---------- Data section

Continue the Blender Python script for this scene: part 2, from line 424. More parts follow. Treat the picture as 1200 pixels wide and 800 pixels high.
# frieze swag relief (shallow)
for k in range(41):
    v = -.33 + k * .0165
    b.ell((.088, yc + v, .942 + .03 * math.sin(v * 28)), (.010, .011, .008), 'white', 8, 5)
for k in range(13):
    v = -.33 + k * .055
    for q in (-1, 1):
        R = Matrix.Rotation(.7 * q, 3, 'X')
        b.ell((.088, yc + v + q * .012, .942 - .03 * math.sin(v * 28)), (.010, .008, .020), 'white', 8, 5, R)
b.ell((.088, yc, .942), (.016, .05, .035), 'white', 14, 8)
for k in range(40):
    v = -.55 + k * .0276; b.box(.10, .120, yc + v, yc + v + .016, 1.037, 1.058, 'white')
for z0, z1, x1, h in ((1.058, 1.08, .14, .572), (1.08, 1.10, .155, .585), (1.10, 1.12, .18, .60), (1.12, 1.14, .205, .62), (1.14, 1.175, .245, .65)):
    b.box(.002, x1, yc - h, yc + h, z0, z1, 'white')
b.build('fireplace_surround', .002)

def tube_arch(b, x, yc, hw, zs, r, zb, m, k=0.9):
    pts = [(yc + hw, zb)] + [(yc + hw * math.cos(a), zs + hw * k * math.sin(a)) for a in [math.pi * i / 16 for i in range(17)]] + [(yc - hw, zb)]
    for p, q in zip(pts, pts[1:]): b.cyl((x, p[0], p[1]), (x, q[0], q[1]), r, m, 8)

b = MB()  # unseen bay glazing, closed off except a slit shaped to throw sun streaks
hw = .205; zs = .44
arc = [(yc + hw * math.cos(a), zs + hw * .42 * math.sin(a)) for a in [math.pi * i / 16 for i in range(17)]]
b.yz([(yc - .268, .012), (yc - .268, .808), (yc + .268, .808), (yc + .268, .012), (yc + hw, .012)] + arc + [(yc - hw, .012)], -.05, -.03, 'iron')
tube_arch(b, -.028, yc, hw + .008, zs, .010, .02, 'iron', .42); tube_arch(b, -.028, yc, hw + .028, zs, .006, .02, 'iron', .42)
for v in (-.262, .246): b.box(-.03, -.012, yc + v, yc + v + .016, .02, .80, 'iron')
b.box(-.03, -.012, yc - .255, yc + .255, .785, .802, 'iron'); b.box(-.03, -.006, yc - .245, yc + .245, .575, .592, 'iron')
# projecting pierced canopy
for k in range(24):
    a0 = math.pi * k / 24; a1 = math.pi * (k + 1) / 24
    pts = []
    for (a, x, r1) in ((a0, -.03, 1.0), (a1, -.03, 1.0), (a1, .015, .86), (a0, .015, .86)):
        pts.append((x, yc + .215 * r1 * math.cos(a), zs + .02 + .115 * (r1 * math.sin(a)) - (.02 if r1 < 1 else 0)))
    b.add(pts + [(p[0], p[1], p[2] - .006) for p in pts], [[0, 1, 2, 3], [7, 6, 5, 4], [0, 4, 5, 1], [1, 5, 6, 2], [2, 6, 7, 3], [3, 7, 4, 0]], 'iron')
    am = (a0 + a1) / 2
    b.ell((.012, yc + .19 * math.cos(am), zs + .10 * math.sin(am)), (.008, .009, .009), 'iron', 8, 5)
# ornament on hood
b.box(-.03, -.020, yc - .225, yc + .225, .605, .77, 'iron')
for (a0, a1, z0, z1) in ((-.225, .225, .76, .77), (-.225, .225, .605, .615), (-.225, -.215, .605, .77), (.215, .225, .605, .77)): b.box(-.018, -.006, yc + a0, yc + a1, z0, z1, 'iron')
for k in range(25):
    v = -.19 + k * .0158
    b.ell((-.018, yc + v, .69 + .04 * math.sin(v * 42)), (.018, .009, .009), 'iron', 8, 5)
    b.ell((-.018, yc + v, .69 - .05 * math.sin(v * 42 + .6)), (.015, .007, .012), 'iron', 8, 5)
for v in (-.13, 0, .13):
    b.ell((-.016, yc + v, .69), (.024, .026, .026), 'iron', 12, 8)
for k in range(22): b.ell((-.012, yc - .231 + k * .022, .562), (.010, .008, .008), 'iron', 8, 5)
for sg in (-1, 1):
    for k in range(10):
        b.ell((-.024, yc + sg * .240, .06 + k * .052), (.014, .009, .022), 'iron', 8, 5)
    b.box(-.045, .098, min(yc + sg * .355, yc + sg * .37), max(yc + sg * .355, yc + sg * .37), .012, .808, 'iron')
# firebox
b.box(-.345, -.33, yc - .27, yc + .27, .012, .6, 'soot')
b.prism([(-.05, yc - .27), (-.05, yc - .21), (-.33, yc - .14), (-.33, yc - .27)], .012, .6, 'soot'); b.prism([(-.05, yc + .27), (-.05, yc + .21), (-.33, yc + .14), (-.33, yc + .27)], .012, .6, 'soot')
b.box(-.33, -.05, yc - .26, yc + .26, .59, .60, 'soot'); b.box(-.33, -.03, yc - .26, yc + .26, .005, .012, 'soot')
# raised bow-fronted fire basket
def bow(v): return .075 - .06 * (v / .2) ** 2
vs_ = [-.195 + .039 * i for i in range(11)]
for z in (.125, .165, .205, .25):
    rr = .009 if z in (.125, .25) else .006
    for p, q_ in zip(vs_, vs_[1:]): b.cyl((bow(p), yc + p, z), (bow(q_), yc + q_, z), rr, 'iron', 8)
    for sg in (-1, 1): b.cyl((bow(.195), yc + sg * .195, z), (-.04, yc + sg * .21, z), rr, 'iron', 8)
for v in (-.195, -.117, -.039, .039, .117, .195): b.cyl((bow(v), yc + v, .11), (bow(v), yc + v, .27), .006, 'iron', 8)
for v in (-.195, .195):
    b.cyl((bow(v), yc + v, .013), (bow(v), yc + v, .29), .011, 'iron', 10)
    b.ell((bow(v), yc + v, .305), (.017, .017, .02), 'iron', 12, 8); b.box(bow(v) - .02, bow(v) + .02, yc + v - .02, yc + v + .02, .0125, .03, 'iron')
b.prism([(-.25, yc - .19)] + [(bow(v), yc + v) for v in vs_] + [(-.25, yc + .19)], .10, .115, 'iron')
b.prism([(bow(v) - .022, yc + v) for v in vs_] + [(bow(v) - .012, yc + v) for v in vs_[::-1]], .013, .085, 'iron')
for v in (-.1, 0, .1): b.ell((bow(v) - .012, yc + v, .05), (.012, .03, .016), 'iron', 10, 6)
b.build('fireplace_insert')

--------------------

> Challenge: Include the first line, the line containing "for p, q in", and every line between them, copied exactly from the material above; output no other line.

> Answer to the exercise:
Continue the Blender Python script for this scene: part 2, from line 424. More parts follow. Treat the picture as 1200 pixels wide and 800 pixels high.
# frieze swag relief (shallow)
for k in range(41):
    v = -.33 + k * .0165
    b.ell((.088, yc + v, .942 + .03 * math.sin(v * 28)), (.010, .011, .008), 'white', 8, 5)
for k in range(13):
    v = -.33 + k * .055
    for q in (-1, 1):
        R = Matrix.Rotation(.7 * q, 3, 'X')
        b.ell((.088, yc + v + q * .012, .942 - .03 * math.sin(v * 28)), (.010, .008, .020), 'white', 8, 5, R)
b.ell((.088, yc, .942), (.016, .05, .035), 'white', 14, 8)
for k in range(40):
    v = -.55 + k * .0276; b.box(.10, .120, yc + v, yc + v + .016, 1.037, 1.058, 'white')
for z0, z1, x1, h in ((1.058, 1.08, .14, .572), (1.08, 1.10, .155, .585), (1.10, 1.12, .18, .60), (1.12, 1.14, .205, .62), (1.14, 1.175, .245, .65)):
    b.box(.002, x1, yc - h, yc + h, z0, z1, 'white')
b.build('fireplace_surround', .002)

def tube_arch(b, x, yc, hw, zs, r, zb, m, k=0.9):
    pts = [(yc + hw, zb)] + [(yc + hw * math.cos(a), zs + hw * k * math.sin(a)) for a in [math.pi * i / 16 for i in range(17)]] + [(yc - hw, zb)]
    for p, q in zip(pts, pts[1:]): b.cyl((x, p[0], p[1]), (x, q[0], q[1]), r, m, 8)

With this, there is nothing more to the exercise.